У нас с Борисом были разные периоды отношений, я раздражалась, не принимала каких-то вещей, мы даже не общались несколько месяцев и не разговаривали (уж и не помню по какой причине). Но не любить его было невозможно. Это был человек сумасшедшего обаяния. И очень честный человек.
И очень ранимый. Хочу сказать, что его политическая судьба стремилась ввысь, что он не был сбитым летчиком, а ровно наоборот — как гудящий истребитель шел на новый круг, стремительно набирал обороты. Поэтому Путин убил его.
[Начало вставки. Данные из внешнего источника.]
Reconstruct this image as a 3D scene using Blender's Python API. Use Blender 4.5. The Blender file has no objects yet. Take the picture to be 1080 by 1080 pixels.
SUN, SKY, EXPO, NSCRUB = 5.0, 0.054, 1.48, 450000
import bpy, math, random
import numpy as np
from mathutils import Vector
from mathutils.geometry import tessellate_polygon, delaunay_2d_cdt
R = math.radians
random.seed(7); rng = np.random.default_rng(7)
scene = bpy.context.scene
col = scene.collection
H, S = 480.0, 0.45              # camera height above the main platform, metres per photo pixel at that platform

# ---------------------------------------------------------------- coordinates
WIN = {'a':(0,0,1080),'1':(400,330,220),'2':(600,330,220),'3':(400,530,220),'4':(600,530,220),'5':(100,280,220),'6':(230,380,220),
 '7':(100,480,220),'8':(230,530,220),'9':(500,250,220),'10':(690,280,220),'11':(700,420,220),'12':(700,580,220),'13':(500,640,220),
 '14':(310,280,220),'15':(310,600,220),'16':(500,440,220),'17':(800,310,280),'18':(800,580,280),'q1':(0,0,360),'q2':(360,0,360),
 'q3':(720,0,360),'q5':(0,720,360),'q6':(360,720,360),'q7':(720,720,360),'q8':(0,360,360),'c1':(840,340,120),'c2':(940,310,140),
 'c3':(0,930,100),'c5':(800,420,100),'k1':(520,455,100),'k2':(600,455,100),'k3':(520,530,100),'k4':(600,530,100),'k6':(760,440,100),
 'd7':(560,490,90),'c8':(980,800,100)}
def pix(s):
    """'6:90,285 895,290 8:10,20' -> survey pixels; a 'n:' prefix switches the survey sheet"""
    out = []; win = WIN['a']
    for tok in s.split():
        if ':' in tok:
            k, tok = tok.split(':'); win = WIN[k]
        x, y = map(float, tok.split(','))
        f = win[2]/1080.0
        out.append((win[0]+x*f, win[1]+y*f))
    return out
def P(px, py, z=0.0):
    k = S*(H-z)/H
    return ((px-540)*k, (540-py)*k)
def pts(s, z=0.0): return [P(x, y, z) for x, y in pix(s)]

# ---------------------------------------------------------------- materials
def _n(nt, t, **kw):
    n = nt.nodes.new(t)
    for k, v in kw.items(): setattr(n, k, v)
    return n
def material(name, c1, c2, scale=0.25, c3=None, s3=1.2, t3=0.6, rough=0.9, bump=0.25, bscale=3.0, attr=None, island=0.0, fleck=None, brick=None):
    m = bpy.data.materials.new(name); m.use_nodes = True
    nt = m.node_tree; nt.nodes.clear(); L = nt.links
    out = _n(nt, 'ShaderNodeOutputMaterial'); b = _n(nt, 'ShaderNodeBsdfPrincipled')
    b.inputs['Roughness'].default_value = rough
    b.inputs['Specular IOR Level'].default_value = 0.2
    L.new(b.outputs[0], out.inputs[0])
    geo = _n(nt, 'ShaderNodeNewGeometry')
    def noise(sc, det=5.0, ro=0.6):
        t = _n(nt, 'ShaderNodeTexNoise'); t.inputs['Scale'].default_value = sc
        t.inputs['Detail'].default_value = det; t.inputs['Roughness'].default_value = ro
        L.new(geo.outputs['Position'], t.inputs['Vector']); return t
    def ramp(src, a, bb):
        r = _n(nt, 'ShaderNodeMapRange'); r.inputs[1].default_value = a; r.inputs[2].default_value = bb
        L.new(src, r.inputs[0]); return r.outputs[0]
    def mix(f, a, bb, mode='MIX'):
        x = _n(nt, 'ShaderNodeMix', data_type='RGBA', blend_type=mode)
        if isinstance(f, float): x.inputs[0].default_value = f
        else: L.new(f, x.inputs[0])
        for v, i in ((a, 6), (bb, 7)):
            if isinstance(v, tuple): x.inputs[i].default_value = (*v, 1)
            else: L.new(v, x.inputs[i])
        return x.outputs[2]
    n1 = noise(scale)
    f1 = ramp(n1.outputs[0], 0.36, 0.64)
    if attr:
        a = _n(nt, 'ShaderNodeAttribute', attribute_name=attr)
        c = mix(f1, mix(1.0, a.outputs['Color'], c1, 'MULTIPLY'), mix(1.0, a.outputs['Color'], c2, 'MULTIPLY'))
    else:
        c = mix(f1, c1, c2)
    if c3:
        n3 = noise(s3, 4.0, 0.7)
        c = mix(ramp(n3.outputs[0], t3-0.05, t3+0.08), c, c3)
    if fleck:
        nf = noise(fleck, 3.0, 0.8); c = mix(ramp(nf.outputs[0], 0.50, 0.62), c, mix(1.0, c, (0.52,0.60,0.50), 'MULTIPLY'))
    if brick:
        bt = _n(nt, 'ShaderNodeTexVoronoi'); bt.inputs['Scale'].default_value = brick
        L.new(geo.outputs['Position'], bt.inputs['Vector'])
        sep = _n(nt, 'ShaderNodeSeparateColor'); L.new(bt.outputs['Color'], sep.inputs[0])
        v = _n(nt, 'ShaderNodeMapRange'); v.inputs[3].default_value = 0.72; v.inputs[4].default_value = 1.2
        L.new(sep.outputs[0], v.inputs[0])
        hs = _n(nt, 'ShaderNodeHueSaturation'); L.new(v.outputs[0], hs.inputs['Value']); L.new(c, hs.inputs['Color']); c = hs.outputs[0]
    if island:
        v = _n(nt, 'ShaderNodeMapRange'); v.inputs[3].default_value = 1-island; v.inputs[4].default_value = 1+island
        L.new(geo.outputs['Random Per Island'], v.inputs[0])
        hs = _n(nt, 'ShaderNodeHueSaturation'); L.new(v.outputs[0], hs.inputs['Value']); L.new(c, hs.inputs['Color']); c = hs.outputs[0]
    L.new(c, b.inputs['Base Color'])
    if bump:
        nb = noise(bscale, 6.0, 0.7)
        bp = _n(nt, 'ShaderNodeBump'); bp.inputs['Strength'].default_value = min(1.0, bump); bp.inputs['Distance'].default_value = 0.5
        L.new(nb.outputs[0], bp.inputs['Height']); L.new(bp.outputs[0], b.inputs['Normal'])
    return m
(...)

Когда Борис пошел в депутаты Ярославского Заксобрания, его многие отговаривали — Боря, зачем тебе так понижать свой статус, ты же был на самом верху, вице-премьером! Но Борис пошел и выиграл, и разворошил там весь муравейник, один там был против всех. Я в ФБ опубликовала тогда картинку из «Путешествия Гулливера» — где вокруг распятого на земле огромного Гулливера копошатся лилипуты и пытаются связать его нитками, и назвала ее «Немцов в Ярославской думе» )) Боря очень смеялся ))
Немцов умел рисковать, был абсолютно бесстрашным. Немцов любил людей, никогда не позволял себе привычного для чиновника и политика высокомерия, барского презрения к людям. Он был абсолютно открыт, не закрывался и не прикрывался помощниками и телохранителями, никогда не отказывал журналистам в интервью и комментариях, умел находить общий язык со всеми — и с молодыми, и со стариками.
У него был огромный политический опыт, у него была политическая интуиция, чутье. И еще редчайшее для политика качество — он мог отказаться от своих амбиций ради общего дела, мог отойти в сторону, на второй план, и сообща работать во имя «прекрасной России будущего». И еще он очень верил в Россию, был убеждён, что российский народ достоин лучшей участи, что нельзя позволять Путину уничтожать эту веру.
Боль не исчезнет никогда. Боря, тебе еще памятники будут ставить. Вечная тебе память. И прости за все.